**Stated problem**
The data below should be restated word for word, with every picture omitted.

──────────

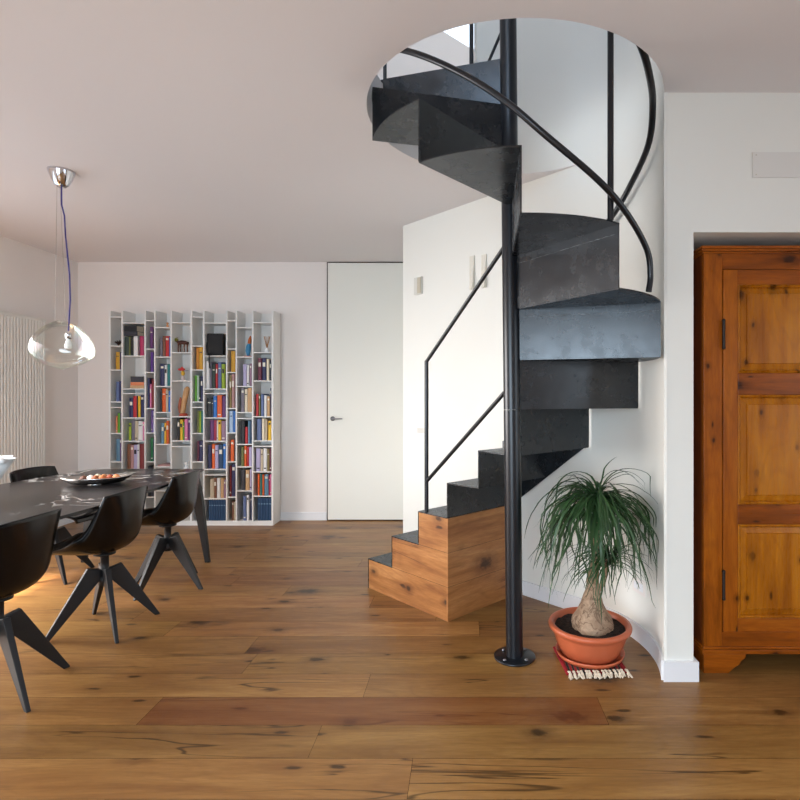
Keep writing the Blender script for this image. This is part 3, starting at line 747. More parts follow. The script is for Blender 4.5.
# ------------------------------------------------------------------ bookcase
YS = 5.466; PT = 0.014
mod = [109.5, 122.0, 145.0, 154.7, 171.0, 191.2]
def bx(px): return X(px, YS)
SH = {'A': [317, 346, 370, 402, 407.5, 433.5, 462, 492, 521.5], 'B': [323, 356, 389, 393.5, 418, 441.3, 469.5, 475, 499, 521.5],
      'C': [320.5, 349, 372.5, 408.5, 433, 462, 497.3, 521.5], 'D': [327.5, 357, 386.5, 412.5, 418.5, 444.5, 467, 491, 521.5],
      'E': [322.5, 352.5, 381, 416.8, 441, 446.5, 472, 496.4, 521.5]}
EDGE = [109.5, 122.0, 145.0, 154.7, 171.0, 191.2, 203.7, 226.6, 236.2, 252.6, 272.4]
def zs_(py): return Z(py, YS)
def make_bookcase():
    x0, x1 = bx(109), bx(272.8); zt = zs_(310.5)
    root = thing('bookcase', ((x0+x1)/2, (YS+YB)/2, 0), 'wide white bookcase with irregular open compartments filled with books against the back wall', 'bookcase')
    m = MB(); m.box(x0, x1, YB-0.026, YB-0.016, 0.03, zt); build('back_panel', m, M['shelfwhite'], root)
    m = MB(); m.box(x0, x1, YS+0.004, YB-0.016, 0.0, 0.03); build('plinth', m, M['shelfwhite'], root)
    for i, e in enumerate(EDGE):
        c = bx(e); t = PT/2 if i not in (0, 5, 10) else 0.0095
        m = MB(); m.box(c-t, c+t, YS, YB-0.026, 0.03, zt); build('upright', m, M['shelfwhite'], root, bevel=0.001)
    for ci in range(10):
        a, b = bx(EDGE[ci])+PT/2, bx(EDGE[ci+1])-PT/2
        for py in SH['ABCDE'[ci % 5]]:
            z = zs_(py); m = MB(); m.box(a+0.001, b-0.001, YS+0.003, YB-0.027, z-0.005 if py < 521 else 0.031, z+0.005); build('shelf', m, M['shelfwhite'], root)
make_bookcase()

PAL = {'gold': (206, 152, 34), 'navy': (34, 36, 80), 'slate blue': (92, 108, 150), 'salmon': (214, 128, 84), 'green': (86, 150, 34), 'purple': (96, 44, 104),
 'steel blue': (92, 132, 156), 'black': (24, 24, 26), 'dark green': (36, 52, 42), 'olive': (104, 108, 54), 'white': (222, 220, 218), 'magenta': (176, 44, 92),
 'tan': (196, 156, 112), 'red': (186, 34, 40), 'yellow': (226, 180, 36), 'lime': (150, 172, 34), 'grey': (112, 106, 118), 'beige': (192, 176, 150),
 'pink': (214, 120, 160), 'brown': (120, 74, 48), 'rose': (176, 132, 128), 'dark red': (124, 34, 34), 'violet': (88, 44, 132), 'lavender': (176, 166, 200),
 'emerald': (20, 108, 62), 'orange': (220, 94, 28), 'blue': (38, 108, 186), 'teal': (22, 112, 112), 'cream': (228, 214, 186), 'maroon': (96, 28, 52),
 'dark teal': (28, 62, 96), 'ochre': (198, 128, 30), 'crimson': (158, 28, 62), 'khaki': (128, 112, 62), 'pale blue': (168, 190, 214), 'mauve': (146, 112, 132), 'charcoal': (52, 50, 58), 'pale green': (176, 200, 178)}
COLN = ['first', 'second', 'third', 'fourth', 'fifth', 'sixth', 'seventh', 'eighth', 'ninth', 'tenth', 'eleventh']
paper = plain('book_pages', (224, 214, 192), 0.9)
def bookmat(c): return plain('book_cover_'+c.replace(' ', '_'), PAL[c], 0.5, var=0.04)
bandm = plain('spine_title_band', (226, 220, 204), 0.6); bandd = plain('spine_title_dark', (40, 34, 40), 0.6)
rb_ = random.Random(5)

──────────

**Exercise solution**
Keep writing the Blender script for this image. This is part 3, starting at line 747. More parts follow. The script is for Blender 4.5.
# ------------------------------------------------------------------ bookcase
YS = 5.466; PT = 0.014
mod = [109.5, 122.0, 145.0, 154.7, 171.0, 191.2]
def bx(px): return X(px, YS)
SH = {'A': [317, 346, 370, 402, 407.5, 433.5, 462, 492, 521.5], 'B': [323, 356, 389, 393.5, 418, 441.3, 469.5, 475, 499, 521.5],
      'C': [320.5, 349, 372.5, 408.5, 433, 462, 497.3, 521.5], 'D': [327.5, 357, 386.5, 412.5, 418.5, 444.5, 467, 491, 521.5],
      'E': [322.5, 352.5, 381, 416.8, 441, 446.5, 472, 496.4, 521.5]}
EDGE = [109.5, 122.0, 145.0, 154.7, 171.0, 191.2, 203.7, 226.6, 236.2, 252.6, 272.4]
def zs_(py): return Z(py, YS)
def make_bookcase():
    x0, x1 = bx(109), bx(272.8); zt = zs_(310.5)
    root = thing('bookcase', ((x0+x1)/2, (YS+YB)/2, 0), 'wide white bookcase with irregular open compartments filled with books against the back wall', 'bookcase')
    m = MB(); m.box(x0, x1, YB-0.026, YB-0.016, 0.03, zt); build('back_panel', m, M['shelfwhite'], root)
    m = MB(); m.box(x0, x1, YS+0.004, YB-0.016, 0.0, 0.03); build('plinth', m, M['shelfwhite'], root)
    for i, e in enumerate(EDGE):
        c = bx(e); t = PT/2 if i not in (0, 5, 10) else 0.0095
        m = MB(); m.box(c-t, c+t, YS, YB-0.026, 0.03, zt); build('upright', m, M['shelfwhite'], root, bevel=0.001)
    for ci in range(10):
        a, b = bx(EDGE[ci])+PT/2, bx(EDGE[ci+1])-PT/2
        for py in SH['ABCDE'[ci % 5]]:
            z = zs_(py); m = MB(); m.box(a+0.001, b-0.001, YS+0.003, YB-0.027, z-0.005 if py < 521 else 0.031, z+0.005); build('shelf', m, M['shelfwhite'], root)
make_bookcase()

PAL = {'gold': (206, 152, 34), 'navy': (34, 36, 80), 'slate blue': (92, 108, 150), 'salmon': (214, 128, 84), 'green': (86, 150, 34), 'purple': (96, 44, 104),
 'steel blue': (92, 132, 156), 'black': (24, 24, 26), 'dark green': (36, 52, 42), 'olive': (104, 108, 54), 'white': (222, 220, 218), 'magenta': (176, 44, 92),
 'tan': (196, 156, 112), 'red': (186, 34, 40), 'yellow': (226, 180, 36), 'lime': (150, 172, 34), 'grey': (112, 106, 118), 'beige': (192, 176, 150),
 'pink': (214, 120, 160), 'brown': (120, 74, 48), 'rose': (176, 132, 128), 'dark red': (124, 34, 34), 'violet': (88, 44, 132), 'lavender': (176, 166, 200),
 'emerald': (20, 108, 62), 'orange': (220, 94, 28), 'blue': (38, 108, 186), 'teal': (22, 112, 112), 'cream': (228, 214, 186), 'maroon': (96, 28, 52),
 'dark teal': (28, 62, 96), 'ochre': (198, 128, 30), 'crimson': (158, 28, 62), 'khaki': (128, 112, 62), 'pale blue': (168, 190, 214), 'mauve': (146, 112, 132), 'charcoal': (52, 50, 58), 'pale green': (176, 200, 178)}
COLN = ['first', 'second', 'third', 'fourth', 'fifth', 'sixth', 'seventh', 'eighth', 'ninth', 'tenth', 'eleventh']
paper = plain('book_pages', (224, 214, 192), 0.9)
def bookmat(c): return plain('book_cover_'+c.replace(' ', '_'), PAL[c], 0.5, var=0.04)
bandm = plain('spine_title_band', (226, 220, 204), 0.6); bandd = plain('spine_title_dark', (40, 34, 40), 0.6)
rb_ = random.Random(5)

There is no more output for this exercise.